Book Review

Book Review: Troubling Love by Elena Ferrante

I am a huge fan of Elena Ferrante, the Italian novelist whose true identity isn’t publicly known and who has written some of the most interesting pieces of contemporary domestic fiction. Ferrante is best known for her Neapolitan Quartet (which is fabulous and is being adapted by HBO). Recently, however, I had the opportunity to read one of her stand-alone novels Troubling Love.


In Troubling Love, after a personal tragedy befalls the main character Delia, she returns to her native Naples to discover long lost secrets about her family. What follows is a fascinating self-discovery which explores the themes of love, loss, and the true meaning of family. I devoured this one in just two sittings (it’s only 139 pages long), but so much insight was packed into this thin novel. Between the heartbreaking emotions and the amazing setting details, this was such a richly rewarding book.

I am so intrigued by Ferrante and the mystery surrounding her. She’s been quoted, “I believe that books, once written, have no need of their authors.” Still, her anonymity combined with the power of her prose makes me want to know more about her as a human being. Maybe it’s because I’m also an author, so while I agree with her quotation, I also feel that there’s some inextricable bond between an writer and her words.

Book Review

Book Review: One Hundred Years of Solitude 

Recently, in my MFA program, I took a magical realism literature course where I was required to read One Hundred Years of Solitude by Gabriel Garcia Marquez. I had never read anything by Marquez, although he has been on my to-read list for quite some time. I found that reading this book was an absolutely magical experience and I’m so glad that I finally had a chance to explore this great author’s work.


Magical Realism is an interesting genre. It’s very prevalent in South American literature, although it pops up in a lot of cultures. The trademark of magical realism is in its own name: it is realistic (often literary) fiction that focuses on the real world, however it contains elements of magic. It often has a feeling of folklore and fable which makes it seem almost timeless. Other notable works of magical realism are The House of the Spirits by Isabel Allende, Kafka on the Shore by Haruki Murakami, and Midnight’s Children by Salman Rushdie.

One Hundred Years of Solitude takes place in the fictional land of Macondo, a place colonized by weary travelers who decide to stay and create their own haven. However, as time goes by, this seemingly perfect paradise becomes corrupted by the encroaching world around it. Macondo acts as a sort of “Garden of Eden” and there are many Biblical allusions in this book, another staple of South American literature. The large cast of characters intersect in their parable-like stories that show different forms of frailty in human nature. Peppered with visits by a God-like character who seems to know everything before it happens, this is a truly magical tale of humanity, magic, and the circle of life and culture. I definitely recommend it!


Book Review

Best Books of 2016!

To be completely honest, I felt like I didn’t read as many masterpieces in 2016 as I have in previous years. I had several readings slumps where I just didn’t like anything, but some gems did still appear! Here are the top 7 books I read in 2016:

1. The Nest by Cynthia D’Aprix Sweeney


This contemporary fiction novel follows the lives of four siblings who have to restructure their lives after the nest egg that they were expecting is suddenly threatened. Read my full review here!

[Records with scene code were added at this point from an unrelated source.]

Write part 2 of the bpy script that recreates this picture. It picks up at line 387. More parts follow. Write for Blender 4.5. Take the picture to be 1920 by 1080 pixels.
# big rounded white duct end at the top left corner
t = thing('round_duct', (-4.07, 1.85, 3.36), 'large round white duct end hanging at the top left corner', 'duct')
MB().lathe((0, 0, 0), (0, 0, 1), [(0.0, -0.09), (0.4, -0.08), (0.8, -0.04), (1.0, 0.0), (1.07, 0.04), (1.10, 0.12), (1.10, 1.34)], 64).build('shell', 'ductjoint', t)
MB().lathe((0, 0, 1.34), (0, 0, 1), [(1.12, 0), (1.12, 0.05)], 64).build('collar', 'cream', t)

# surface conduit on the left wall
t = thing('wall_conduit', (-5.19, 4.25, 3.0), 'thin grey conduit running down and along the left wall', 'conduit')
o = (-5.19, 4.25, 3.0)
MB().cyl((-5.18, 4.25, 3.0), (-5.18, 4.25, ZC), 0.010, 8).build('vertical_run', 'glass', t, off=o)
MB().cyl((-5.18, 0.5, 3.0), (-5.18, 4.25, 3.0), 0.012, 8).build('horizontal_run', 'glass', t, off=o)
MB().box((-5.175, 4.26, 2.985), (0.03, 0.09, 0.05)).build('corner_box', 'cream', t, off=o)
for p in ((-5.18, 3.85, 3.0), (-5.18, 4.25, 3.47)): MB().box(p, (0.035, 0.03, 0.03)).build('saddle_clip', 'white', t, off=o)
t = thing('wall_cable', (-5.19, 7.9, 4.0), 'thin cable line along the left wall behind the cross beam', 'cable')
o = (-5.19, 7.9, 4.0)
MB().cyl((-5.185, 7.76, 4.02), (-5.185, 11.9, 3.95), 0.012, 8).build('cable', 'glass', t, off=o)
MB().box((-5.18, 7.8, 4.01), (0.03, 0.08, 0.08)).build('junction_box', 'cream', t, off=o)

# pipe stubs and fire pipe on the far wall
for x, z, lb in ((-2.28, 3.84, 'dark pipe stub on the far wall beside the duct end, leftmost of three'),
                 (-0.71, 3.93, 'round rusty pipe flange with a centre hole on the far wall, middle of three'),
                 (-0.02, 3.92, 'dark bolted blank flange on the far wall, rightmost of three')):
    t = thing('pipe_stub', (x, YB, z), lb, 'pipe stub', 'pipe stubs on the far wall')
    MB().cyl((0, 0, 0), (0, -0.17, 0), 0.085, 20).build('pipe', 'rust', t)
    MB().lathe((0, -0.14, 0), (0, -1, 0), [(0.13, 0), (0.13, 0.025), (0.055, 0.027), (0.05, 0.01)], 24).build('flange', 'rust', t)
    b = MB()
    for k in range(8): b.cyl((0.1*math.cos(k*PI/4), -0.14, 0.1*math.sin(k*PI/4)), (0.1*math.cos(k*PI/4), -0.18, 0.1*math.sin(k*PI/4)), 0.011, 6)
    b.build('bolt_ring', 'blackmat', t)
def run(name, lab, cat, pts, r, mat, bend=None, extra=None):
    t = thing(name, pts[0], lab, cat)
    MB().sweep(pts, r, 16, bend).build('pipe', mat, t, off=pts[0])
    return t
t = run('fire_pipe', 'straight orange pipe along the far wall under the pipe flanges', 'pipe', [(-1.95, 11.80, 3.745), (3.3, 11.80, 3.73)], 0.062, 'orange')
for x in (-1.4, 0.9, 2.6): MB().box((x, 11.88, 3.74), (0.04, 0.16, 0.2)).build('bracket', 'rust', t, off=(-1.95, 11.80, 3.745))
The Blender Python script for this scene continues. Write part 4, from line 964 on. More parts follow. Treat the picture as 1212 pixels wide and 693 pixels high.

2. Peach Pies & Alibis by Ellery Adams


This is the second book in this cozy mystery series which centers around a witch who bakes magical goodies. It’s a fun bit of fluff that I found more engrossing than the average cozy mystery.

3. Love Your Enemies by Sharon Salzberg


I’m sure we all have that one person in life who grates our nerves. This self-help nonfiction book helped me change my perspective and find compassion instead of irritation.

4. The White Magic Five and Dime by Steve Hockensmith


This was a great mystery about a tarot-card reading con artist who has to solve her mother’s murder while considering whether or not she’s making the right choices in life.

5. Girl Online by Zoe Sugg


This was such a fun bit of YA fiction. It centers around an anxiety-ridden blogger whose worst fears are realized when her online persona becomes public.

6. The Kite Runner by Khaled Hosseini


I know I’m late to the party on this one, but I love it. This one is historical fiction about a family in Afghanistan. It was heartbreaking but beautiful.

7. Murphy’s Law by Rhys Bowen


I really enjoyed this book that launched a historical cozy mystery series about an Irish immigrant. I appreciated that, while still cozy in tone, the series has been dealing with a few darker issues. I’ve only read the first three books so far, but I’m very curious to see where everything is headed.

I’m very excited for 2017! I have a lot of reading and writing goals, and I hope I’m able to share some great content with all of you. Have a lovely rest of your 2016!